::: Data section

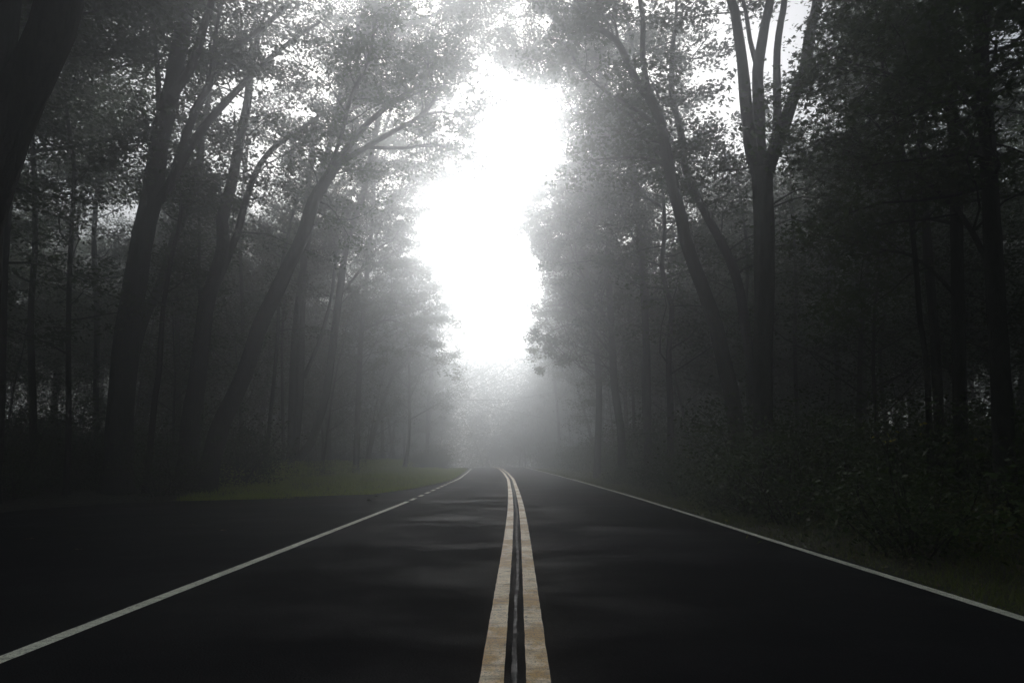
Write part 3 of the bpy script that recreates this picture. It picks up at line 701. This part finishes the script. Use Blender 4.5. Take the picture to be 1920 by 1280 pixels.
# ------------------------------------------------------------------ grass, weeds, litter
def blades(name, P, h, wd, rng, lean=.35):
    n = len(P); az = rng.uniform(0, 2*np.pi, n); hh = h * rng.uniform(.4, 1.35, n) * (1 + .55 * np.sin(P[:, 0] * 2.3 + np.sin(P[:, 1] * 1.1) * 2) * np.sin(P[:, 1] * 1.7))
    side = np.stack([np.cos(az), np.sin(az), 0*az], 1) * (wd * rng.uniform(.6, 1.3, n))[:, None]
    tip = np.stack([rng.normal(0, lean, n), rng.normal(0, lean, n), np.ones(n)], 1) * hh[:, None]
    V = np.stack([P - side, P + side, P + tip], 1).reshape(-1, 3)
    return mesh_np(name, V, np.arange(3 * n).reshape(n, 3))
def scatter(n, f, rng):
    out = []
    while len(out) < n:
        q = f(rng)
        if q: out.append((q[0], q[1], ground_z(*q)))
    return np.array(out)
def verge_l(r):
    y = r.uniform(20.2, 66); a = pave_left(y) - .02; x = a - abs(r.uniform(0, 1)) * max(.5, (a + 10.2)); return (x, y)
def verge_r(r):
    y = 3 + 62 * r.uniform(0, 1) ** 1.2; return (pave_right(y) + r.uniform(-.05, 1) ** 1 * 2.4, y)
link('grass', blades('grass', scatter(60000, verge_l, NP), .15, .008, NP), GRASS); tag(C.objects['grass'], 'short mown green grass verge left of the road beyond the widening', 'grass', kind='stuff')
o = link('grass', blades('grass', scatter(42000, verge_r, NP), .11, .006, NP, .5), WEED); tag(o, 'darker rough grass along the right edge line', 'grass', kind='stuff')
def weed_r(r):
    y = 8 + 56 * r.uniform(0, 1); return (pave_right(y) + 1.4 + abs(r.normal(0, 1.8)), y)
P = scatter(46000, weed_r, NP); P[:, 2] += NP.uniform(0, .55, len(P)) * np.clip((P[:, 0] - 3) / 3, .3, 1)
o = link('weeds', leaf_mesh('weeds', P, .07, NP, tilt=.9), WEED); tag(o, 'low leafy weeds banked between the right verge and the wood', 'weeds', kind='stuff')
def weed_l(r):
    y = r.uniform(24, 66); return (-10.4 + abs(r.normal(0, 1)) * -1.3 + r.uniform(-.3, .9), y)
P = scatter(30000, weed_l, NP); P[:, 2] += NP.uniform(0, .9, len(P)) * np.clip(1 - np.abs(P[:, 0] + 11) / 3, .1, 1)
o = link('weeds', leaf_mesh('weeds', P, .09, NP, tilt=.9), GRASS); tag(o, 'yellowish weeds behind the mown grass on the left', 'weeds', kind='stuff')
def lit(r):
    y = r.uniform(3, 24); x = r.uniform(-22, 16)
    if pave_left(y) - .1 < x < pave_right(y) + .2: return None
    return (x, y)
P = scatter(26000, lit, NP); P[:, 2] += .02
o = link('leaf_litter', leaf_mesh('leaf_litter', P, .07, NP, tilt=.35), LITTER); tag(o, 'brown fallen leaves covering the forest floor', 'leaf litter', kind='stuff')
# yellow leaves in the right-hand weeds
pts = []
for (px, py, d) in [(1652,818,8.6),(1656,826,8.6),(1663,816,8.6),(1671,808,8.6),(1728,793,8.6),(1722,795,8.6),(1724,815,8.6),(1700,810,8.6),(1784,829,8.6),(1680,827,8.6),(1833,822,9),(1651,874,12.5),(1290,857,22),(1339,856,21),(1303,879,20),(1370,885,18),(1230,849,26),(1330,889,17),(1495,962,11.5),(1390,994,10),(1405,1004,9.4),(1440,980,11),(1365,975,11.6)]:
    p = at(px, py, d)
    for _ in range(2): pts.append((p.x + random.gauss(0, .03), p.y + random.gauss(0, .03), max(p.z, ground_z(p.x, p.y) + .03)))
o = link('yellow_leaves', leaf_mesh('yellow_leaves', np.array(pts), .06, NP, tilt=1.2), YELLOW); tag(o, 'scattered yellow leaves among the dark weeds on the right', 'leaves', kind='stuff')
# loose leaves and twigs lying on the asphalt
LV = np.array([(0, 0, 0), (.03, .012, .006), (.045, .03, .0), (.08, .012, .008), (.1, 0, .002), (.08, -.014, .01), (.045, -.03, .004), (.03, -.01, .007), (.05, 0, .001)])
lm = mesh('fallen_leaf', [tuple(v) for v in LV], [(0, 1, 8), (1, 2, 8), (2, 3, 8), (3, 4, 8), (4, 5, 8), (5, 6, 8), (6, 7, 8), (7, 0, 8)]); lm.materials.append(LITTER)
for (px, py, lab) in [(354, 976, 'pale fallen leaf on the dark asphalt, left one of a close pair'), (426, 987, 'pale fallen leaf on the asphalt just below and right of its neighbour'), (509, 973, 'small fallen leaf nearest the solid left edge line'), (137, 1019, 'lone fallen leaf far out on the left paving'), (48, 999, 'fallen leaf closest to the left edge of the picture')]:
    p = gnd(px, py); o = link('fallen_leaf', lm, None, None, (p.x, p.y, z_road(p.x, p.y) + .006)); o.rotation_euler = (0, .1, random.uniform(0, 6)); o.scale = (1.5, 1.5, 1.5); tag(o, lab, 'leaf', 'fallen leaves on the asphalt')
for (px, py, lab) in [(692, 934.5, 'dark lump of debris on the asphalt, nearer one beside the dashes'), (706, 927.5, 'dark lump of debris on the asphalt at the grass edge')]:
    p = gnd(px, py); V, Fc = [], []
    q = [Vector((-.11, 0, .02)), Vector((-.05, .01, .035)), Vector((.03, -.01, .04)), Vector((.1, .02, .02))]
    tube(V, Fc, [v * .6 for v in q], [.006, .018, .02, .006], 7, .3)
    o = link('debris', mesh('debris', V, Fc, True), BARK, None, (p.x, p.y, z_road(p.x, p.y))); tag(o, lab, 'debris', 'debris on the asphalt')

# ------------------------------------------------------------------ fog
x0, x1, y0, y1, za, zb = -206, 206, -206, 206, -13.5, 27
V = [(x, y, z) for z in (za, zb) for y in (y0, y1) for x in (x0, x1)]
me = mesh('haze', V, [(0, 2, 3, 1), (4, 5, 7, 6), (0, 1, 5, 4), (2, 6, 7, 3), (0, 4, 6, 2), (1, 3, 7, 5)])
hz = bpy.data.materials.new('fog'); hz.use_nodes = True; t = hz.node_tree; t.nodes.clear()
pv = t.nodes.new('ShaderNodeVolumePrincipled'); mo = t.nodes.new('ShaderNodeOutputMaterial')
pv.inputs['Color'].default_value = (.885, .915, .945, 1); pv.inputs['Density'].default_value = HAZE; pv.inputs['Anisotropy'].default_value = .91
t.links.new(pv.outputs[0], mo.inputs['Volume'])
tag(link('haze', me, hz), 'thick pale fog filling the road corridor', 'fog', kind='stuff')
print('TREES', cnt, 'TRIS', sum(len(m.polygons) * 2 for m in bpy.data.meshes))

::::::
::: Data section

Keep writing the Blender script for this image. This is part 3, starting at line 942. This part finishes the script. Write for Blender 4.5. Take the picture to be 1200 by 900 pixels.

::::::

## Stated exercise
Count the lines above that contain the word "Write", and reply with only that number.

## Result of this exercise
2